5 Alternative Sights in Italy


If you didn’t already know, Italy has a very impressive claim to fame: this beautiful country is the location of the most UNESCO listed sites anywhere on the planet. There are over 50, and you could make a completely unforgettable extended trip out of a pilgrimage to each and every one of them. However, there are also countless amazing spots in Italy that don’t yet have that coveted UNESCO status, and that means they can sometimes get unfairly missed off travellers’ itineraries. One major benefit of visiting these places is that they’re likely to be far more peaceful than some of the sites with more name-recognition. The other benefit, of course, is that they’re completely beautiful.

These five alternative sights all have the potential to be a major highlight of your Italian adventure – maybe you should put them on your must-visit list;


Lake Garda isn’t exactly short of breathtaking sights, but Scaligero Castle, in the town of Sirmione, has to be up there with the best. Although it dates back to the 13th Century, it’s one of the best preserved castles in the country. But what makes it truly special is its remarkable location, sitting right on the edge of Lake Garda and jutting out into its turquoise waters. Stroll across the drawbridge to access the top of the building’s crenelated walls, which offer sweeping views of the lake and of the castle’s own historic harbour, which is still in excellent condition.


Believed to date back to prehistoric times, Neptune's Caves of Alghero, nicknamed ‘Neptune’s Grotto’, are the largest on the island of Sardinia. Extending four kilometres, the cave’s entrance is covered by vegetation and dense with stalactites and stalagmites. Many unique natural formations have been created by water ‘carving’ into the limestone over time. Must-see features include the 'room of ruins', 'palace room', 'the great organ' and 'the music stand'. Also featuring an underground lake, this spectacular and mysterious landscape earns its rightful place in our top five.

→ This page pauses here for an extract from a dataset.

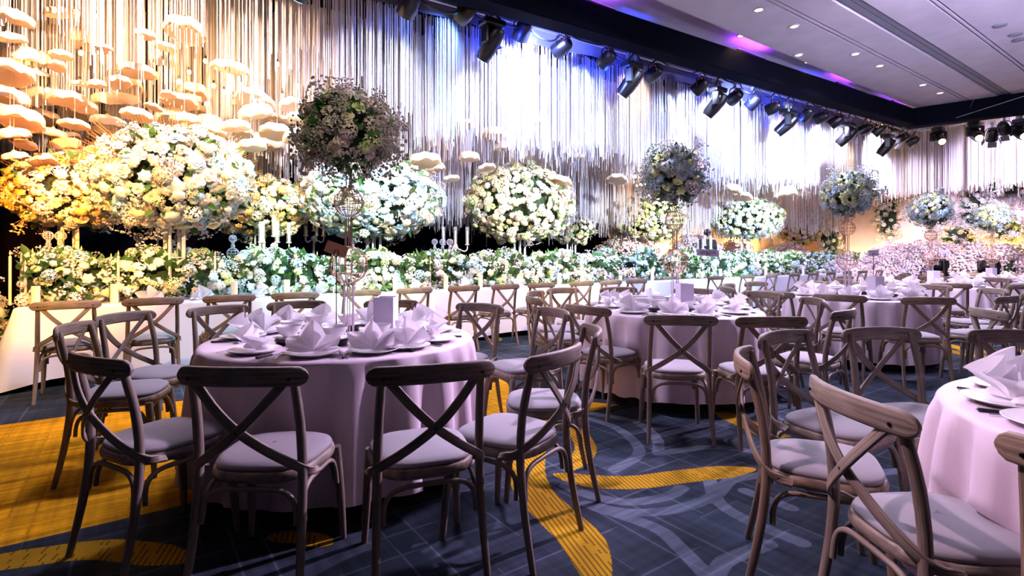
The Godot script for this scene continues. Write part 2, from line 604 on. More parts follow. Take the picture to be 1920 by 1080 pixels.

The Puglia region, which sits in the heel of Italy’s boot, has a good share of UNESCO sites, and how this spectacular church hasn’t made the list yet is something that’s a bit of a mystery. With its ornate Baroque architecture, Lecce is often referred to as ‘the Florence of the South’, and the 16th Century Basilica di Santa Croce has more than a little to do with that. With its façade given over to a carnival of carved gargoyles, flowers, cherubs and graceful human figures, this is a building that definitively proves that less isn’t always more. The huge rose window over the door is an astounding piece of craftsmanship. Inside, the bounty continues, with 16 altars and a wealth of historic religious art.


The hilltop town of Taormina enjoys a deeply enviable location on the east coast of sun-drenched Sicily, overlooked by dramatic Mount Etna. And one of its greatest assets is made even more remarkable by this setting. Taormina’s Teatro Greco, or Greek Theatre, is an amphitheatre built in the 3rd Century BC – but it’s still in such good shape today that concerts, film screenings and other events regularly take place here. Its elevated position, right by the sea, offers sweeping daytime views of blue waters and green coast. 


Egnazia was an ancient Roman city which thrived for several millennia, but was abandoned by its inhabitants following the fall of the Roman Empire. The city fell into ruin, was rediscovered in 1912 and since then, only a small portion of the site has been excavated with treasures proudly on display at the on-site museum. Perhaps the best attraction of all though is the excavation of the Via Traiana – an ancient road which stretched 365 miles from Brindisi to Rome. You can even observe the furrows left by the chariots which traversed the road for the 14-day journey to the capital. There is also a forum and amphitheatre which are still clearly identifiable, and together with its location by the sea, Egnazia is quite possibly one of Puglia’s most interesting archaeological sites.